The first two gave pretty much textbook descriptions of missionary life. A couple of years later I asked the guy who had been in South Africa why his interview seemed so unrealistic, and he said, “What kind of answers are you supposed to give when you have an apostle sitting next to you the whole time?” He went on to say that apostle Neal Maxwell had been at his side throughout the interviews. I gathered that something similar had happened in Brazil.
But not in our mission. President Nichols met the reporter in Cochabamba and then simply arranged for him to spend a few days with Elder Petersen and his Bolivian companion. One thing about Petersen was that he was extremely blunt. A tall redheaded guy from California, he was quoted as saying “”This country basically hates me.” He went on to talk about the miserable living conditions, the anti-Americanism (he complained that people called him “monster”), and a few nasty illnesses he had suffered. He talked about being angry, and, as many of us who were missionaries can understand, “After the anger would come guilt for feeling the anger.” One of my favorite quotes: “Before, I had trouble tackling; that was my only real weakness. Now I’ll just go home and pretend every offensive player is a Bolivian calling me a huevo.”
Of course, the article caused an uproar in Bolivia. I remember seeing leaflets at the university in Cochabamba showing photos from the article with swastikas drawn on them. A brand-new missionary said to me, “I read that Petersen article. He must be a lousy missionary. What a terrible attitude!”
“No, he’s a good missionary,” I said. “And he’s honest.” It may not have been smart to let Bolivians know about the hurt and anger we sometimes felt, but it was the truth. It did hurt. Every time someone yelled at us or told us, “CIA go home!” I wanted to ask them how they could hate me if they didn’t even know me. I was there, I thought, to bring something of worth to these people, and what I got was hatred in return.

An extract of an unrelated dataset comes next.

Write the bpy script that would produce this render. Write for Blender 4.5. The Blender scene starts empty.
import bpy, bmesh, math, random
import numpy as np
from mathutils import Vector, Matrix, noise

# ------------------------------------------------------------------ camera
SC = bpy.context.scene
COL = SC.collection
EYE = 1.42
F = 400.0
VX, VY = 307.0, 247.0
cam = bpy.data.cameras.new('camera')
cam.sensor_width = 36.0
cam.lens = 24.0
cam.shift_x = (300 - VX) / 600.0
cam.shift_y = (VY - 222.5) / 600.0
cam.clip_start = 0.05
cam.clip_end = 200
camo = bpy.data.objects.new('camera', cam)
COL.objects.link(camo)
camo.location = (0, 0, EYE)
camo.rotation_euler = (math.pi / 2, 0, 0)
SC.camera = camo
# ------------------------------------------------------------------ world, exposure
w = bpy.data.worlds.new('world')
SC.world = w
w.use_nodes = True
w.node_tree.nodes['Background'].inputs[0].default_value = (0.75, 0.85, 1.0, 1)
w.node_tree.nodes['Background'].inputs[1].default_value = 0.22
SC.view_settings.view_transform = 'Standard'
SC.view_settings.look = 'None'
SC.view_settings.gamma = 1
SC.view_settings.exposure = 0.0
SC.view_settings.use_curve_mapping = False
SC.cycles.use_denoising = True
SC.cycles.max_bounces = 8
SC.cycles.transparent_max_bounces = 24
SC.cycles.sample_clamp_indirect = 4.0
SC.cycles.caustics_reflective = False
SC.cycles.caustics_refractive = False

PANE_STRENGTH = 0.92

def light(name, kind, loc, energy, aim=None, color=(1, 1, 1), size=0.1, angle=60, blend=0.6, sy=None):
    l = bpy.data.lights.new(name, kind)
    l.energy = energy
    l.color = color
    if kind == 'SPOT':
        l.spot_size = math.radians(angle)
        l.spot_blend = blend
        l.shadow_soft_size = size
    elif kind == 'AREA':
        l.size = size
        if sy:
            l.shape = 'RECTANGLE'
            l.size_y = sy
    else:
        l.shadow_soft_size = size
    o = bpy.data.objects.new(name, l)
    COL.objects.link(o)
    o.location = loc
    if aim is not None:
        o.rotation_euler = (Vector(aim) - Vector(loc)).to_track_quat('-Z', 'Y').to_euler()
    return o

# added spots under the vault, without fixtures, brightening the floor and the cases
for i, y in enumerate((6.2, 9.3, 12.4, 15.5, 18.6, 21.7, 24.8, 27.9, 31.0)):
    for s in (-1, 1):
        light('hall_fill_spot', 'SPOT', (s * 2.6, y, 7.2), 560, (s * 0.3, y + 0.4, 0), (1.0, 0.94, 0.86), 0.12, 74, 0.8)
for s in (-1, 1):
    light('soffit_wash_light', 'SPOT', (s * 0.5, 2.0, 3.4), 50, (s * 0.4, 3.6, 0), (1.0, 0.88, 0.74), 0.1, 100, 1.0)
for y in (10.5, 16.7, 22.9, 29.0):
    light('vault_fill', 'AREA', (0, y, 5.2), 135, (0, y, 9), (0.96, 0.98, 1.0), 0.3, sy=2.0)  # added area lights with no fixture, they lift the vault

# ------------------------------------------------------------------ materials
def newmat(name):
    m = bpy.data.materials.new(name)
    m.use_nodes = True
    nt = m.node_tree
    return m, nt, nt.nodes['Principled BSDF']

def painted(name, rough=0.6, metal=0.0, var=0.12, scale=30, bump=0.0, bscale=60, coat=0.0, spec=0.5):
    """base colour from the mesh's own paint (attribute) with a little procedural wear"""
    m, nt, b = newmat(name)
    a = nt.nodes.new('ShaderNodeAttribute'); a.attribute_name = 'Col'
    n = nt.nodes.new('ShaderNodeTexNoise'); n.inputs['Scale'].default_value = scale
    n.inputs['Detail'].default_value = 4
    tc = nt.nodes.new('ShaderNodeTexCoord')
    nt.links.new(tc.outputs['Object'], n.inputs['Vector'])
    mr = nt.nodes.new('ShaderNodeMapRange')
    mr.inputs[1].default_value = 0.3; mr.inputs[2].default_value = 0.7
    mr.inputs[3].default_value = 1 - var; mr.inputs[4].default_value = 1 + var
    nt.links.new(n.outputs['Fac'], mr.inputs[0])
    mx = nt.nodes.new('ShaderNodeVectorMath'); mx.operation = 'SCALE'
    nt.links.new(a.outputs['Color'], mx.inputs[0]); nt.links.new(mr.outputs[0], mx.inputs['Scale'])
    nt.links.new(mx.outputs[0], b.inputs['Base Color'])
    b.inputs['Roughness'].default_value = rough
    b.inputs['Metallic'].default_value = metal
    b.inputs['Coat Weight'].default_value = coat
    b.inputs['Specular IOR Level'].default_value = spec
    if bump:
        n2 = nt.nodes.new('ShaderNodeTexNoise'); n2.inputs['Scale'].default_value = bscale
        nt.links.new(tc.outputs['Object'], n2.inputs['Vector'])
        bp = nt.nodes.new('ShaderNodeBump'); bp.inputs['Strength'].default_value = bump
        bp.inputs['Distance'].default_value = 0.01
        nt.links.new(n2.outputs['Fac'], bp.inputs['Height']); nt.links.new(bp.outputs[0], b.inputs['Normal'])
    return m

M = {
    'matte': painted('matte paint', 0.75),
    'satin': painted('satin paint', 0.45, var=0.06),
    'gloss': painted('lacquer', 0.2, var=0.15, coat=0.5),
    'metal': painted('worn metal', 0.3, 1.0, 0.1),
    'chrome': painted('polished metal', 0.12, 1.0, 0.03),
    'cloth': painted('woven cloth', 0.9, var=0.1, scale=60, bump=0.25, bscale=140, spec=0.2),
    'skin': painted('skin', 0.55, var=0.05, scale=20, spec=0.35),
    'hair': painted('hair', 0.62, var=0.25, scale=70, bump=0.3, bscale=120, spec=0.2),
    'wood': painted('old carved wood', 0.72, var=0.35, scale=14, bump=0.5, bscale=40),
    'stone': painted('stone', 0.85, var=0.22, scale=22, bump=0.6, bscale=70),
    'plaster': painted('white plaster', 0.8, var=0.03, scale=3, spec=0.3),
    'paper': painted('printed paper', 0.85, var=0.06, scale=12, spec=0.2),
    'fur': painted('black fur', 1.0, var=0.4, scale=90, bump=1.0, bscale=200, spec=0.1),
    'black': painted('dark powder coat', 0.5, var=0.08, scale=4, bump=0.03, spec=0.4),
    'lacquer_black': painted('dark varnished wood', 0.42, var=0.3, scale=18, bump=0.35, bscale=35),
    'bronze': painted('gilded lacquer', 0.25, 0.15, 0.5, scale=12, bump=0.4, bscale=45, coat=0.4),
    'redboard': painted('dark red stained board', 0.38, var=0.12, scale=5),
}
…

Three years after my mission, I sat in a restaurant in Utah and heard over the radio that two missionaries, Todd wilson and Jeff Ball, had been murdered in La Paz. All the feelings I had pushed deep down inside came welling up, and for a few days, I walked around on the edge of tears, all the anger and hurt and guilt welling up within. And I couldn’t do anything about it. I pushed it back inside and tried to forget about it.